Check every line below for the word "this" and copy the ones that have it.

** START RECORDS SUPPLIED **

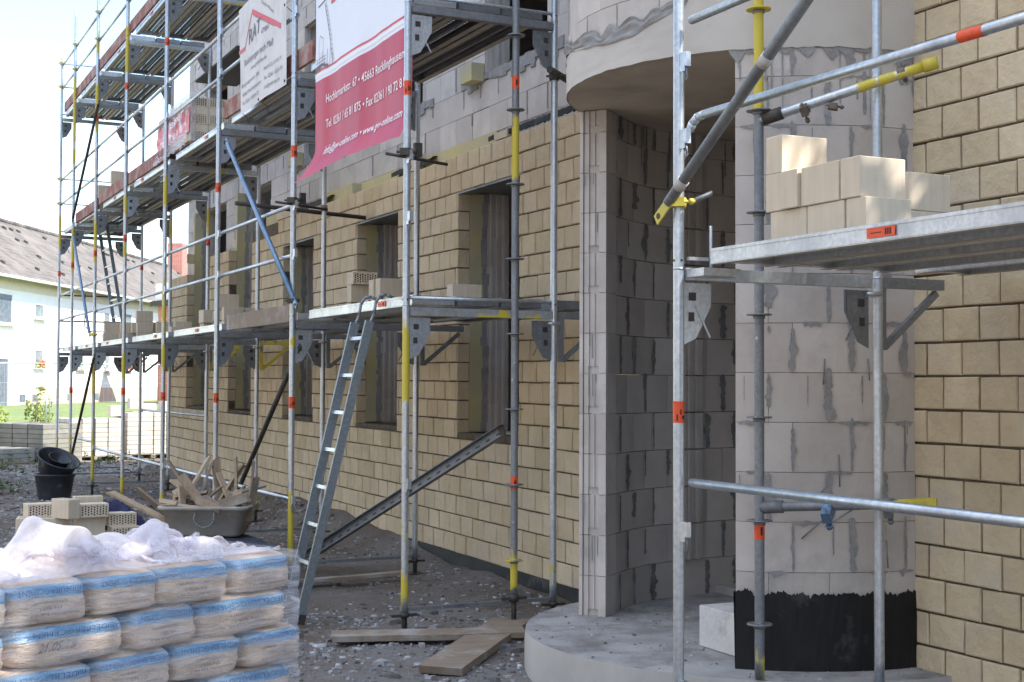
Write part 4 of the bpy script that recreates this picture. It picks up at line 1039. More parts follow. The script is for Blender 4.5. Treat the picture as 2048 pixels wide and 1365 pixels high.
for (x, y, r_, rz, lb) in ((3.742, 4.298, 0, 0, 'bottom brick at the near corner of the stack on the right deck'), (3.68, 4.485, 0, 90, 'middle brick of the bottom row on the right deck'), (3.68, 4.732, 0, 90, 'far left brick of the bottom row on the right deck'),
        (3.735, 4.325, 1, 0, 'big pale brick on the near corner of the second row on the right deck'), (3.672, 4.513, 1, 90, 'second row brick showing its long face, left of the near corner brick'), (3.72, 4.699, 1, 0, 'narrow end brick in the second row under the topmost brick, right one'), (3.735, 4.822, 1, 0, 'narrow end brick in the second row under the topmost brick, left one'),
        (3.737, 4.82, 2, 0, 'topmost single brick of the stack on the right deck'), (4.20, 4.56, 1, 0, 'upper greyish brick behind the stack, against the facing wall'), (4.18, 4.56, 0, 0, 'lower greyish brick behind the stack, against the facing wall')):
    brick(x, y, z0 + .1645 * r_, rz, False, lb, GD)
GD = 'bricks on the first deck beside the ladder'
for (x, y, r_, rz, ly, lb) in ((4.32, 11.26, 1, 0, False, 'upper brick right of the ladder hooks on the lowest deck'), (4.32, 11.43, 1, 0, False, 'upper brick second from the right above the ladder hooks'), (4.36, 11.18, 0, 0, False, 'bottom brick nearest the grey post above the ladder'),
        (4.30, 11.32, 0, 0, False, 'bottom brick in the middle of the row above the ladder hooks'), (4.30, 11.50, 0, 0, False, 'bottom brick under the upper pair, beside the column of three bricks'), (4.37, 12.16, 0, 0, False, 'bottom brick of the column left of the ladder hooks'),
        (4.36, 12.13, 1, 0, False, 'middle brick of the column left of the ladder hooks'), (4.36, 12.10, 2, 0, True, 'perforated brick lying on top of the column left of the ladder hooks'), (4.24, 9.50, 0, 0, False, 'single brick standing alone on the lowest deck in front of the nearest window')):
    brick(x, y, z0 + .1645 * r_, rz, ly, lb, GD)
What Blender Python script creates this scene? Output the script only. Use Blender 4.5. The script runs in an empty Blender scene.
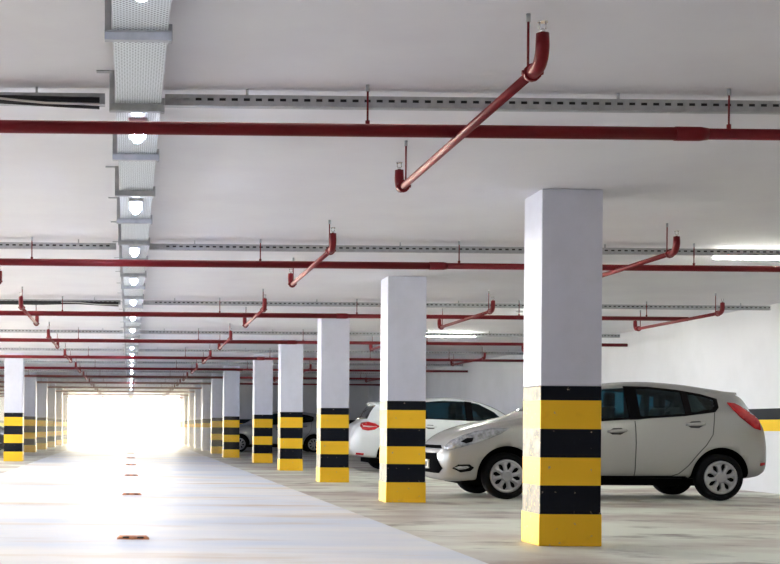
import bpy, bmesh, math, random
from mathutils import Vector, Matrix
from mathutils.bvhtree import BVHTree
random.seed(7)
SC = bpy.context.scene
COL = SC.collection
PI = math.pi
SKY_NEAR, SKY_FAR, LAMP, TUBE, EXPO = 3.2, 95, 40, 70, 1.5

# ------------------------------------------------------------------ materials
def nodes(name):
    m = bpy.data.materials.new(name); m.use_nodes = True
    nt = m.node_tree; b = nt.nodes['Principled BSDF']
    return m, nt, b
def setc(b, c, rough, metal=0.0, spec=0.5):
    b.inputs['Base Color'].default_value = (*c, 1)
    b.inputs['Roughness'].default_value = rough
    b.inputs['Metallic'].default_value = metal
    b.inputs['Specular IOR Level'].default_value = spec
def noise_mix(nt, b, c1, c2, scale, lo, hi, detail=5, vec=None, rough=0.6, prev=None):
    tc = nt.nodes.new('ShaderNodeTexCoord')
    mp = nt.nodes.new('ShaderNodeMapping')
    if vec: mp.inputs['Scale'].default_value = vec
    nt.links.new(tc.outputs['Object'], mp.inputs['Vector'])
    n = nt.nodes.new('ShaderNodeTexNoise'); n.inputs['Scale'].default_value = scale
    n.inputs['Detail'].default_value = detail; n.inputs['Roughness'].default_value = rough
    nt.links.new(mp.outputs[0], n.inputs['Vector'])
    r = nt.nodes.new('ShaderNodeMapRange'); r.inputs[1].default_value = lo; r.inputs[2].default_value = hi
    nt.links.new(n.outputs['Fac'], r.inputs[0])
    mx = nt.nodes.new('ShaderNodeMix'); mx.data_type = 'RGBA'
    if prev is None: mx.inputs[6].default_value = (*c1, 1)
    else: nt.links.new(prev, mx.inputs[6])
    mx.inputs[7].default_value = (*c2, 1)
    nt.links.new(r.outputs[0], mx.inputs[0])
    nt.links.new(mx.outputs[2], b.inputs['Base Color'])
    return mx.outputs[2], n, r
def bump(nt, b, scale, strength, dist=0.005, vec=None):
    tc = nt.nodes.new('ShaderNodeTexCoord'); n = nt.nodes.new('ShaderNodeTexNoise')
    n.inputs['Scale'].default_value = scale; n.inputs['Detail'].default_value = 4
    if vec:
        mp = nt.nodes.new('ShaderNodeMapping'); mp.inputs['Scale'].default_value = vec
        nt.links.new(tc.outputs['Object'], mp.inputs['Vector']); nt.links.new(mp.outputs[0], n.inputs['Vector'])
    else: nt.links.new(tc.outputs['Object'], n.inputs['Vector'])
    bp = nt.nodes.new('ShaderNodeBump'); bp.inputs['Strength'].default_value = strength; bp.inputs['Distance'].default_value = dist
    nt.links.new(n.outputs['Fac'], bp.inputs['Height']); nt.links.new(bp.outputs[0], b.inputs['Normal'])
def simple(name, c, rough, metal=0.0, spec=0.5, var=None, vscale=6):
    m, nt, b = nodes(name); setc(b, c, rough, metal, spec)
    c2 = var if var else tuple(x*0.88 for x in c)
    noise_mix(nt, b, c, c2, vscale, 0.4, 0.7)
    return m
def emit(name, c, s):
    m, nt, b = nodes(name); setc(b, c, 0.4)
    b.inputs['Emission Color'].default_value = (*c, 1); b.inputs['Emission Strength'].default_value = s
    return m
M = {}
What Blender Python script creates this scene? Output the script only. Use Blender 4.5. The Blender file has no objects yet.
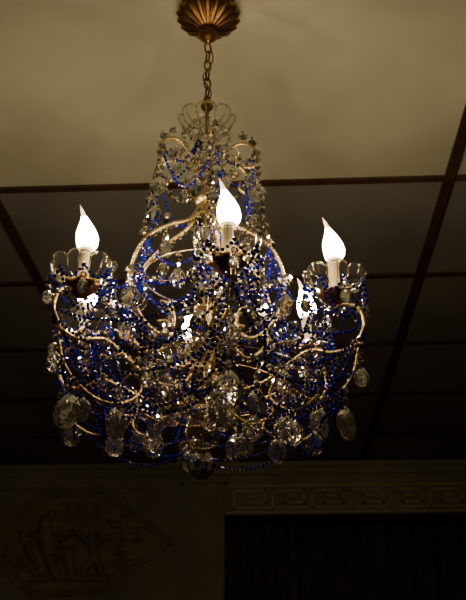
import bpy, math, random
from mathutils import Vector, Matrix, Euler
random.seed(11)
S=bpy.context.scene
CAMZ=1.6; CEIL=3.74; PSI=math.radians(2.75)
# ---------------------------------------------------------------- materials
def mat(name, col=(.5,.5,.5), rough=.5, metal=0, trans=0, ior=1.45, emit=None, es=0, spec=.5):
    m=bpy.data.materials.new(name); m.use_nodes=True
    b=m.node_tree.nodes['Principled BSDF']
    b.inputs['Base Color'].default_value=(*col,1); b.inputs['Roughness'].default_value=rough
    b.inputs['Metallic'].default_value=metal; b.inputs['Transmission Weight'].default_value=trans
    b.inputs['IOR'].default_value=ior; b.inputs['Specular IOR Level'].default_value=spec
    if emit:
        b.inputs['Emission Color'].default_value=(*emit,1); b.inputs['Emission Strength'].default_value=es
    return m
def noisemat(name, c1, c2, scale=3, rough=.7, detail=4, bump=0, bscale=40, lo=.35, hi=.65, metal=0):
    m=mat(name,c1,rough,metal); nt=m.node_tree; b=nt.nodes['Principled BSDF']
    tc=nt.nodes.new('ShaderNodeTexCoord'); n=nt.nodes.new('ShaderNodeTexNoise')
    n.inputs['Scale'].default_value=scale; n.inputs['Detail'].default_value=detail
    r=nt.nodes.new('ShaderNodeValToRGB'); r.color_ramp.elements[0].position=lo; r.color_ramp.elements[1].position=hi
    r.color_ramp.elements[0].color=(*c1,1); r.color_ramp.elements[1].color=(*c2,1)
    nt.links.new(tc.outputs['Object'],n.inputs['Vector']); nt.links.new(n.outputs['Fac'],r.inputs['Fac'])
    nt.links.new(r.outputs['Color'],b.inputs['Base Color'])
    if bump:
        n2=nt.nodes.new('ShaderNodeTexNoise'); n2.inputs['Scale'].default_value=bscale
        bp=nt.nodes.new('ShaderNodeBump'); bp.inputs['Strength'].default_value=bump; bp.inputs['Distance'].default_value=.01
        nt.links.new(tc.outputs['Object'],n2.inputs['Vector']); nt.links.new(n2.outputs['Fac'],bp.inputs['Height'])
        nt.links.new(bp.outputs['Normal'],b.inputs['Normal'])
    return m
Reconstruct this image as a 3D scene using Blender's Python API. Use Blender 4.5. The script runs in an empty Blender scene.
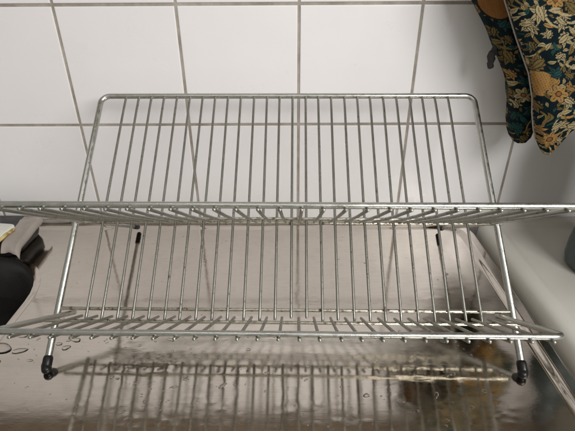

** END RECORDS SUPPLIED **

OUTPUT:
Write part 4 of the bpy script that recreates this picture. It picks up at line 1039. More parts follow. The script is for Blender 4.5. Treat the picture as 2048 pixels wide and 1365 pixels high.
What Blender Python script creates this scene? Output the script only. Use Blender 4.5. The script runs in an empty Blender scene.
What Blender Python script creates this scene? Output the script only. Use Blender 4.5. The Blender file has no objects yet.
Reconstruct this image as a 3D scene using Blender's Python API. Use Blender 4.5. The script runs in an empty Blender scene.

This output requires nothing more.